## [TASK REQUIREMENTS]
Repeat, exactly and completely, the material that follows. Omit the pictures.

## [COLLECTED MATERIAL]
--- BEGIN ---
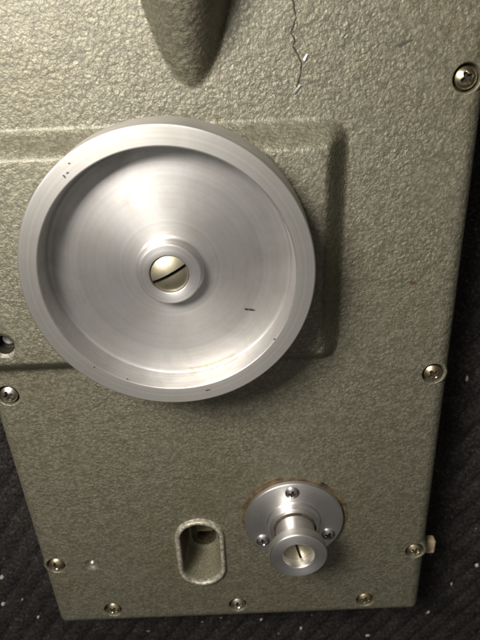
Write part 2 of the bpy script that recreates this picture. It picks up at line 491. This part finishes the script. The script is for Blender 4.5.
# block of tan fibre standing at the upper end of the pocket
def rbox(x0, x1, y0, y1, z0, z1, bev=0.4):
    bm = bmesh.new()
    bmesh.ops.create_cube(bm, size=1)
    for v in bm.verts: v.co = Vector(((x0 + x1) / 2 + v.co.x * (x1 - x0), (y0 + y1) / 2 + v.co.y * (y1 - y0), (z0 + z1) / 2 + v.co.z * (z1 - z0)))
    bmesh.ops.bevel(bm, geom=bm.edges[:], offset=bev, segments=2, affect='EDGES')
    bm.verts.index_update()
    V = [tuple(v.co) for v in bm.verts]; F = [[v.index for v in f.verts] for f in bm.faces]
    bm.free(); return V, F
V, F = rbox(-4.0, 6.2, -4.2, 3.5, -22.1, -18.6, 0.5)
link('stop_block', V, F, matte('brown_fibre', (0.15, 0.115, 0.065), (0.6, 1.3), 500, 0.7), slot, smooth=40)

# bolt hole: dark socket with a bright screw deep inside
V, F = lathe([(0, -7.3), (1.7, -6.4), (2.4, -6.3), (2.9, -7.0), (3.4, -7.7), (0, -7.75)], 36, False)
o = link('hole_screw', V, F, M_STEEL, cover, smooth=40, loc=(HOLE[0], HOLE[1], 42 + 11))
o['label'] = 'bright screw end deep inside the dark bolt hole'
V, F = lathe([(4.42, -0.95), (4.4, -7.7), (0, -7.8)], 36, False)
link('hole_sleeve', V, F, M_GRIME, cover, smooth=40, loc=(HOLE[0], HOLE[1], 42 + 11))
# pin in the dimple
V, F = lathe([(0, -0.35), (0.7, -0.45), (1.25, -0.9), (1.4, -1.6), (1.4, -3.0)], 28, False)
o = link('dimple_pin', V, F, M_SLIVER, cover, smooth=50, loc=(DIMPLE[0], DIMPLE[1], 42.0))
o['label'] = 'small bright metal pin in a shallow dimple'

# ------------------------------------------------------------------ screws
def cross_loop(R, rot=0.0, w=0.19, L=0.62, q=0.34):
    """Phillips recess outline"""
    p = []
    for k in range(4):
        a = k * PI / 2
        for (u, v) in ((q * .72, -q * .72), (L * .93, -w * .8), (L, 0), (L * .93, w * .8)):
            if u == q * .72: continue
            p.append((u * math.cos(a) - v * math.sin(a), u * math.sin(a) + v * math.cos(a)))
        b = a + PI / 4
        p.append((q * math.cos(b), q * math.sin(b)))
    c, s = math.cos(rot), math.sin(rot)
    return [((x * c - y * s) * R, (x * s + y * c) * R) for x, y in p]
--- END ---
## [REPLY]
Write part 2 of the bpy script that recreates this picture. It picks up at line 491. This part finishes the script. The script is for Blender 4.5.
# block of tan fibre standing at the upper end of the pocket
def rbox(x0, x1, y0, y1, z0, z1, bev=0.4):
    bm = bmesh.new()
    bmesh.ops.create_cube(bm, size=1)
    for v in bm.verts: v.co = Vector(((x0 + x1) / 2 + v.co.x * (x1 - x0), (y0 + y1) / 2 + v.co.y * (y1 - y0), (z0 + z1) / 2 + v.co.z * (z1 - z0)))
    bmesh.ops.bevel(bm, geom=bm.edges[:], offset=bev, segments=2, affect='EDGES')
    bm.verts.index_update()
    V = [tuple(v.co) for v in bm.verts]; F = [[v.index for v in f.verts] for f in bm.faces]
    bm.free(); return V, F
V, F = rbox(-4.0, 6.2, -4.2, 3.5, -22.1, -18.6, 0.5)
link('stop_block', V, F, matte('brown_fibre', (0.15, 0.115, 0.065), (0.6, 1.3), 500, 0.7), slot, smooth=40)

# bolt hole: dark socket with a bright screw deep inside
V, F = lathe([(0, -7.3), (1.7, -6.4), (2.4, -6.3), (2.9, -7.0), (3.4, -7.7), (0, -7.75)], 36, False)
o = link('hole_screw', V, F, M_STEEL, cover, smooth=40, loc=(HOLE[0], HOLE[1], 42 + 11))
o['label'] = 'bright screw end deep inside the dark bolt hole'
V, F = lathe([(4.42, -0.95), (4.4, -7.7), (0, -7.8)], 36, False)
link('hole_sleeve', V, F, M_GRIME, cover, smooth=40, loc=(HOLE[0], HOLE[1], 42 + 11))
# pin in the dimple
V, F = lathe([(0, -0.35), (0.7, -0.45), (1.25, -0.9), (1.4, -1.6), (1.4, -3.0)], 28, False)
o = link('dimple_pin', V, F, M_SLIVER, cover, smooth=50, loc=(DIMPLE[0], DIMPLE[1], 42.0))
o['label'] = 'small bright metal pin in a shallow dimple'

# ------------------------------------------------------------------ screws
def cross_loop(R, rot=0.0, w=0.19, L=0.62, q=0.34):
    """Phillips recess outline"""
    p = []
    for k in range(4):
        a = k * PI / 2
        for (u, v) in ((q * .72, -q * .72), (L * .93, -w * .8), (L, 0), (L * .93, w * .8)):
            if u == q * .72: continue
            p.append((u * math.cos(a) - v * math.sin(a), u * math.sin(a) + v * math.cos(a)))
        b = a + PI / 4
        p.append((q * math.cos(b), q * math.sin(b)))
    c, s = math.cos(rot), math.sin(rot)
    return [((x * c - y * s) * R, (x * s + y * c) * R) for x, y in p]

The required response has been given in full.